Synergy between computational and empirical methods in the mining and metallurgy

The importance of the mining and metallurgical disciplines to the collective future of humanity cannot be overemphasized. These fields are the fulcrum for engineering, information technology, and biotechnology. The efficacious interplay between these areas will drive a green future, a circular economy, and technologies of the future. This future must enable innovation for prosperity and reduction of carbon footprints for human survival.

The mining, geology, and metallurgical industries have undergone four major paradigm shifts. The first shift is based on empiricism sparking the curiosity of humans through a hands-on approach; experiments are carried out to allow interaction with the environment in ways that link theory to practice. The second focused on model-based theoretical science, where the laws of thermodynamics became apparent in the 1950s. The third paradigm shift is deeply embedded in computational modelling and simulations. This is underpinned by design and systems, thinking which was popularized in the early 2000s. In this era of overwhelming complexities, tremendous competition, and accelerated change, the fourth paradigm shift is mainly concerned with Big Data. This involves the application of statistical and probability theory for predictive analytics, relationship mining, and materials informatics. The characteristics of Big Data revolved around the 'six Vs': volume, value, variety, velocity, veracity, and variability. The mining and metallurgical industries will in the future thrive on the synergies between artificial intelligence and empirical research.

Geological materials are heterogenous. The concept of geometallurgy is critical for the optimization of mining and exploration operations. Advanced computation and simulation are tools for predicting operational scenarios and performance. These approaches are essential to metallurgical and mineral recovery in addressing circularity for a green economy and innovation for all. Computational approaches provide the opportunities to test a great many assumptions and then finally optimize the parameters required to execute a few experiments in a cost-effective and timeous manner. Irrespective of advanced techniques and high throughput, simulation and computation methods are available and more are being constantly developed. Experimentation is the final arbiter where theory aligns with practice.

In this edition of the Journal, the main themes of the papers focused on empiricism and Big Data-driven approaches for mineral resource optimization. These multidisciplinary and transdisciplinary approaches are expected to contribute to and deepen our understanding of current research hotspots in mining and metallurgy.
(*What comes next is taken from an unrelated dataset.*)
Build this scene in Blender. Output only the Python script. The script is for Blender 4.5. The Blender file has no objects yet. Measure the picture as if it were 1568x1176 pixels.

In summary, rational approaches to exploratory, basic, and applied research are essential in this knowledge economy. Hence, computation and experimentation, with their complementary approaches, are the right tools for a resource-constrained world and the future. This is essential for the metallurgy and mining industries. We hope readers will glean insights from these papers in ways that contribute to further intellectual discourse.

D. Klenam

University of the Witwatersrand